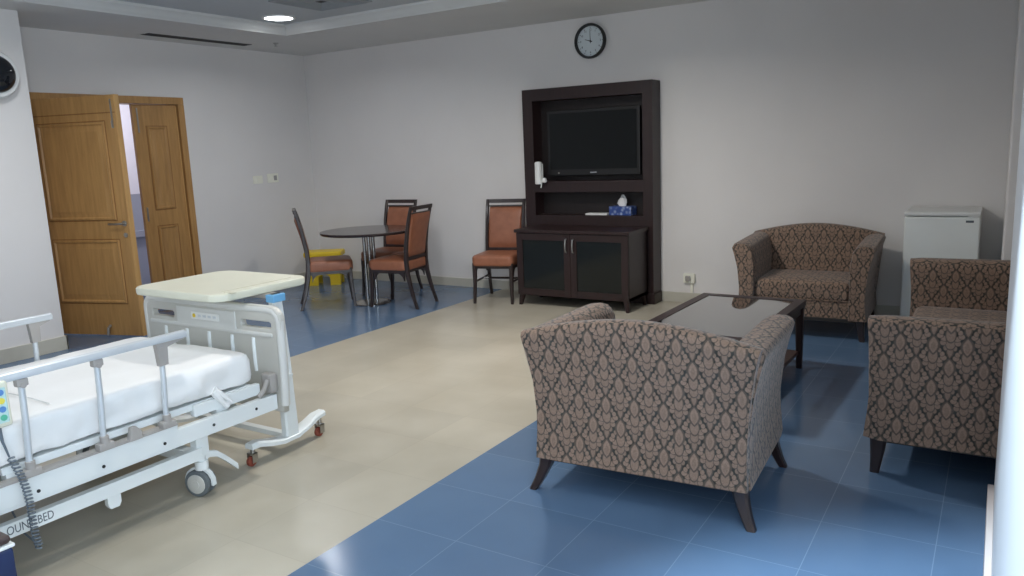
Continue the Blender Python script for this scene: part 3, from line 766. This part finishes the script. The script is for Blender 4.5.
# side rails
def rail(x, xs, y_end, dz=0):
    m = P(); R = []
    y0, y1 = .62, y_end
    prof = [(-.018, -.012), (-.020, 0), (-.015, .013), (.0, .018), (.015, .013), (.020, 0), (.018, -.012), (0, -.016)]
    m.rings([[(x+a, y, .773+dz+b) for a, b in prof] for y in (y0, y1-.004)]+[[(x+a*.8, y1, .773+dz+b*.8) for a, b in prof]])
    m.build('rail_bar', M['alu'], bed)
    for y in (.80, 1.07, 1.345, 1.625, 1.90):
        if y > y_end-.05: continue
        m = P(); m.tube([(x, y, .752+dz), (x, y-.004, .60), (x, y-.014, .43)], .0115, 12); m.build('rail_post', M['alu'], bed)
        last = abs(y-1.90) < .01
        m = P()
        if last: m.prism([(y-.026, .762+dz), (y_end-.012, .762+dz), (y_end-.016, .756+dz), (y+.024, .738+dz), (y+.020, .665), (y-.018, .662), (y-.022, .72)], x-.013, x+.013, 'x'); m.disc((x+xs*.012-.003, y-.004, .732), .010, .008, 'x', 12)
        else: m.box(x-.015, x+.015, y-.021, y+.021, .730+dz, .760+dz, .006); m.disc((x+xs*.015-.004, y, .735+dz), .010, .008, 'x', 12)
        m.build('rail_joint', M['greyplastic'], bed)
        m = P(); m.box(x-.018, x+.022, y-.045, y+.020, .392, .425, .008); m.tube([(x+xs*.006, y-.013, .41), (x+xs*.006, y-.014, .45)], .017, 10); m.build('rail_foot', M['greyplastic'], bed)
rail(-2.945, 1, 2.02); rail(-3.955, -1, 1.99)
m = P(); m.path([(-2.948, 1.74, .39), (-2.948, 1.745, .42), (-2.948, 1.735, .445)], [(.03, .06), (.028, .05), (.02, .024)]); m.build('release_latch', M['greyplastic'], bed)
for xa in (XN-.035, XF-.01):
    m = P(); m.box(xa, xa+.045, YH, 1.94, .386, .396, .002); m.build('rail_base', M['greyplastic'], bed)

# mattress in a white sheet
t = thing('mattress', 'white-sheeted mattress with a crease lying on the hospital bed', 'mattress', (-3.45, 1.3, .437))
mo = (-3.45, 1.3, .437)
m = MB(mo); R = []
x0, x1, y0, y1 = -3.895, -2.995, .28, 2.40
NX = 40; NY = 70
def shape(s, lvl):
    pass
levels = [(.0, -.006), (.006, .0), (.03, .004), (.07, .004), (.115, .001), (.140, -.008), (.152, -.020)]
for dz, off in levels:
    ring = []
    for (x, y) in outline_rrect(x0-off, x1+off, y0-off, y1+off, .06, 6):
        pass
    n = 220; o_ = outline_rrect(x0-off, x1+off, y0-off, y1+off, .05, 6)
    # resample evenly
    L = [0]
    for i in range(len(o_)): L.append(L[-1]+math.dist(o_[i], o_[(i+1) % len(o_)]))
    for k in range(n):
        d = L[-1]*k/n; i = max(j for j in range(len(o_)) if L[j] <= d+1e-9)
        f = (d-L[i])/max(1e-9, L[i+1]-L[i]); a, b = o_[i], o_[(i+1) % len(o_)]
        x, y = a[0]+(b[0]-a[0])*f, a[1]+(b[1]-a[1])*f
        w = .022*noise.noise(Vector((x*5, y*5, dz*9)))+.014*noise.noise(Vector((x*15, y*18, dz*14)))
        cx, cy = (x+3.445), (y-1.3)
        nx = 1 if x > x1-.03 else -1 if x < x0+.03 else 0
        zz = .437+dz
        if dz < .05: zz += 0 if False else .012*noise.noise(Vector((x*4, y*7, 3))) + (.012 if y > 1.2 else 0)
        ring.append((x+nx*w, y+(w if nx == 0 else 0), max(.439, zz)))
    R.append(ring)
# top inset rings
for q in (.92, .7, .4, .1):
    pr = R[len(levels)-1]
    ring = []
    for (x, y, z) in pr:
        X_, Y_ = -3.445+(x+3.445)*q, 1.32+(y-1.32)*(1-(1-q)*.55)
        zz = .437+.156+.004*noise.noise(Vector((X_*4, Y_*3, 1)))
        zz -= .006*math.exp(-((Y_-1.52)/.02)**2)
        ring.append((X_, Y_, zz))
    R.append(ring)
m.rings(R); m.build('sheet', M['sheet'], t, smooth=80)
m = MB(mo); pp = [(-2.985, 2.16, .465), (-2.975, 2.17, .44), (-2.972, 2.19, .41), (-2.97, 2.215, .385)]
m.tube(pp, [.02, .016, .011, .016], 8); m.tube([(-2.985, 2.16, .47), (-2.968, 2.20, .435), (-2.965, 2.235, .395)], [.018, .012, .008], 8); m.build('sheet_tie', M['sheet'], t)
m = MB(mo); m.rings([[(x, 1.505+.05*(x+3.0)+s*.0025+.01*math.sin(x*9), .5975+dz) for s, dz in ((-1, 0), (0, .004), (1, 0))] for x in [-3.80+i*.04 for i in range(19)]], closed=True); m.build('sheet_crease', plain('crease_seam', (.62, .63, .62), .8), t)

# bed handset and coiled cable
t = thing('bed_handset', 'cream hand control with coloured buttons hanging on the near bed rail', 'remote control', (-2.915, 1.215, .61))
ho = (-2.915, 1.235, .61)
m = MB(ho); m.box(-2.926, -2.902, 1.165, 1.303, .612, .775, .010, 3); m.build('casing', M['cream'], t)
m = MB(ho); m.tube([(-2.912, 1.19, .77), (-2.912, 1.195, .81), (-2.935, 1.20, .825), (-2.96, 1.20, .80)], .008, 8); m.build('hanging_hook', M['greyplastic'], t)
m = MB(ho); m.box(-2.9025, -2.9005, 1.18, 1.290, .63, .755, .004); k_ = m.build('keypad', plain('pale_blue_keypad', (.50, .68, .66), .4), t)
cols = [plain('blue_key', (.10, .25, .55), .4), plain('yellow_key', (.75, .65, .10), .4), plain('green_key', (.10, .45, .30), .4)]
for r in range(4):
    for q in range(3):
        m = MB(ho); y = 1.197+q*.038; z = .738-r*.030
        m.disc((-2.901, y, z), .011, .004, 'x', 12); m.build('button', cols[(r*2+q) % 3] if r else cols[0], k_)
m = MB(ho); pts = [Vector(p) for p in ((-2.912, 1.255, .612), (-2.912, 1.262, .56), (-2.912, 1.275, .50))]
m.tube(pts, [.010, .005, .0035], 8)
# coil
def spine(f):
    y = 1.275+.055*f; z = .50-.36*f; return Vector((-2.905+.012*math.sin(f*2), y+.012*math.sin(f*5), z))
cp = []; turns = 26; n = turns*9
for i in range(n+1):
    f = i/n; a = 2*PI*turns*f; c_ = spine(f); r = .0115
    cp.append(c_+Vector((math.cos(a)*r, math.sin(a)*r, 0)))
m.tube(cp, .0032, 5)
m.tube([cp[-1], (-2.93, 1.335, .13), (-3.05, 1.34, .15), (-3.15, 1.34, .27)], .0035, 6)
m.build('coiled_cable', M['cablegrey'], t)

# over-bed table bridging the foot of the bed
TO = (-3.48, 2.64, 0)
t = thing('overbed_table', 'cream-topped wheeled overbed table spanning the foot of the hospital bed', 'overbed table', TO)
def Q(): return MB(TO)
def ttop(x0, x1, y0, y1, r, bow):
    o_ = []
    for (x, y) in outline_rrect(x0, x1, y0, y1, r, 8):
        fx = (x-(x0+x1)/2)/((x1-x0)/2); fy = (y-(y0+y1)/2)/((y1-y0)/2)
        o_.append((x+bow*fx*(1-fy*fy), y+bow*.6*fy*(1-fx*fx)))
    return o_
def tring(inset, z): return [(x, y, z) for x, y in ttop(-3.815+inset, -3.128-inset, 2.335+inset, 2.93-inset, .07, .025)]
m = Q(); m.rings([tring(.010, .829), tring(.002, .833), tring(0, .842), tring(0, .862), tring(.004, .868), tring(.014, .870), tring(.03, .867)]); m.build('tabletop', M['cream'], t)
m = Q(); m.box(-3.20, -3.195, 2.42, 2.86, .8665, .8685); m.box(-3.16, -3.10, 2.40, 2.43, .8665, .8705, .002); m.build('top_inlay', plain('inlay_line', (.55, .53, .42), .5), t)
for x, s in ((-3.062, 1), (-3.85, -1)):
    m = Q(); m.path([(x, 2.645, .07), (x, 2.640, .45), (x-.005*s, 2.63, .80)], [(.05, .085), (.045, .075), (.04, .065)]); m.box(x-.018, x+.030*s+.005, 2.60, 2.665, .40, .41); m.build('column', M['bedwhite'], t)
    m = Q(); m.box(x-.028, x+.028, 2.59, 2.67, .79, .829, .004); m.build('column_collar', M['blueplastic'] if s > 0 else M['bedwhite'], t)
    # curved foot
    R = []
    for y, z, w in ((2.385, .105, .028), (2.43, .108, .034), (2.50, .088, .038), (2.58, .072, .040), (2.68, .075, .040), (2.76, .098, .038), (2.82, .122, .034), (2.88, .128, .028)):
        R.append([(x-.01*s+a*w, y, z+b) for a, b in ((-1, -.014), (1, -.014), (1, .004), (.7, .014), (-.7, .014), (-1, .004))])
    m = Q(); m.rings(R); m.build('foot', M['bedwhite'], t)
    for y, zc in ((2.405, .10), (2.86, .118)):
        xx = x-.01*s
        m = Q(); m.tube([(xx, y, zc-.005), (xx, y, .066)], .012, 10); m.box(xx-.022, xx-.017, y-.020, y+.012, .02, .07, .002); m.box(xx+.017, xx+.022, y-.020, y+.012, .02, .07, .002); m.box(xx-.022, xx+.022, y-.020, y+.014, .062, .070, .002)
        cb = m.build('caster', M['steel'], t)
        m = Q(); m.lathe((xx-.011, y-.012, .026), [(.018, 0), (.025, .002), (.026, .005), (.026, .017), (.025, .020), (.018, .022)], 'x', 22); m.build('wheel', M['red'], cb)
m = Q(); m.box(-3.83, -3.08, 2.625, 2.665, .060, .088, .004); m.build('lower_crossbar', M['bedwhite'], t)
m = Q(); m.box(-3.86, -3.05, 2.60, 2.67, .807, .829, .004); m.build('upper_crossbar', M['greyplastic'], t)

# navy seat cut by the lower-left frame corner
t = thing('padded_bench', 'navy vinyl bench with pale piping and dark top at the bottom left corner', 'bench', (-2.66, .70, 0))
MB().box(-.22, .21, -.33, .33, .0, .385, .012).build('base', M['navy'], t)
MB().box(-.223, .213, -.333, .333, .385, .397, .004).build('piping', M['white'], t)
MB().box(-.218, .208, -.328, .328, .397, .425, .012, 3).build('cushion', M['brownvinyl'], t)

# ------------------------------------------------------------------ lights
DL['b'] = downlight(-2.85, 4.45, 'glowing round recessed ceiling light above the coffee area, out of frame')
DL['c'] = downlight(-5.2, 2.6, 'glowing round recessed ceiling light above the bed, out of frame')
DL['d'] = downlight(-2.4, 1.9, 'glowing round recessed ceiling light above the cream strip, out of frame')
DL['e'] = downlight(-3.9, .3, 'glowing round recessed ceiling light behind the bed head, out of frame')
DL['a'].data.energy = 10; DL['a'].data.size = .27; DL['b'].data.energy = 50; DL['c'].data.energy = 20; DL['d'].data.energy = 13; DL['e'].data.energy = 11
for k in DL: DL[k].data.color = (1, .95, .89) if k in 'bd' else (.95, .97, 1)
# spot added to brighten the pillar face
l = bpy.data.lights.new('added_pillar_fill', 'SPOT'); l.energy = 600; l.color = (.72, .88, 1); l.spot_size = math.radians(66); l.spot_blend = .5; l.shadow_soft_size = .05
o = bpy.data.objects.new('added_pillar_fill', l); COL.objects.link(o); o.location = (-.42, 1.3, 2.66)
o.rotation_euler = (Vector((.05, 1.55, .75))-Vector(o.location)).to_track_quat('-Z', 'Y').to_euler()
# daylight through the near window
l = bpy.data.lights.new('window_daylight', 'AREA'); l.shape = 'RECTANGLE'; l.size = 1.9; l.size_y = 1.4; l.energy = 120; l.color = (.80, .90, 1)
o = bpy.data.objects.new('window_daylight', l); COL.objects.link(o); o.location = (XR+.04, -.2, 1.6); o.rotation_euler = (0, math.radians(90), 0)
# corridor lamp
l = bpy.data.lights.new('corridor_lamp', 'AREA'); l.shape = 'DISK'; l.size = .5; l.energy = 30; l.color = (.95, .95, 1)
o = bpy.data.objects.new('corridor_lamp', l); COL.objects.link(o); o.location = (-8.1, 4.9, 2.7)
w = bpy.data.worlds.new('sky'); sc.world = w; w.use_nodes = True
w.node_tree.nodes['Background'].inputs[0].default_value = (.6, .75, 1, 1); w.node_tree.nodes['Background'].inputs[1].default_value = 1.0

# ------------------------------------------------------------------ camera
yaw, pitch, roll, fpx = 0.5619652556, 0.1770968014, -0.0404600346, 779.4886
cy, sy, cp_, sp_ = math.cos(yaw), math.sin(yaw), math.cos(pitch), math.sin(pitch)
fwd = Vector((-sy*cp_, cy*cp_, -sp_)); right = Vector((cy, sy, 0)); up = right.cross(fwd)
r_ = right*math.cos(roll)+up*math.sin(roll); u_ = -right*math.sin(roll)+up*math.cos(roll)
Mx = Matrix((r_, u_, -fwd)).transposed().to_4x4(); Mx.translation = Vector((0, 0, 1.5))
cam = bpy.data.cameras.new('camera'); co = bpy.data.objects.new('camera', cam); COL.objects.link(co)
co.matrix_world = Mx; cam.sensor_width = 36; cam.lens = 36*fpx/1024; cam.clip_start = .02
sc.camera = co
sc.view_settings.view_transform = 'Standard'; sc.view_settings.look = 'None'; sc.view_settings.gamma = 1; sc.view_settings.use_curve_mapping = False
sc.view_settings.exposure = 0.0
sc.cycles.use_denoising = True
sc.cycles.max_bounces = 8; sc.cycles.diffuse_bounces = 5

####################

**Task to complete:** Gather all lines with the string "plain" from the data.

**Complete output:**
m = MB(mo); m.rings([[(x, 1.505+.05*(x+3.0)+s*.0025+.01*math.sin(x*9), .5975+dz) for s, dz in ((-1, 0), (0, .004), (1, 0))] for x in [-3.80+i*.04 for i in range(19)]], closed=True); m.build('sheet_crease', plain('crease_seam', (.62, .63, .62), .8), t)
m = MB(ho); m.box(-2.9025, -2.9005, 1.18, 1.290, .63, .755, .004); k_ = m.build('keypad', plain('pale_blue_keypad', (.50, .68, .66), .4), t)
cols = [plain('blue_key', (.10, .25, .55), .4), plain('yellow_key', (.75, .65, .10), .4), plain('green_key', (.10, .45, .30), .4)]
m = Q(); m.box(-3.20, -3.195, 2.42, 2.86, .8665, .8685); m.box(-3.16, -3.10, 2.40, 2.43, .8665, .8705, .002); m.build('top_inlay', plain('inlay_line', (.55, .53, .42), .5), t)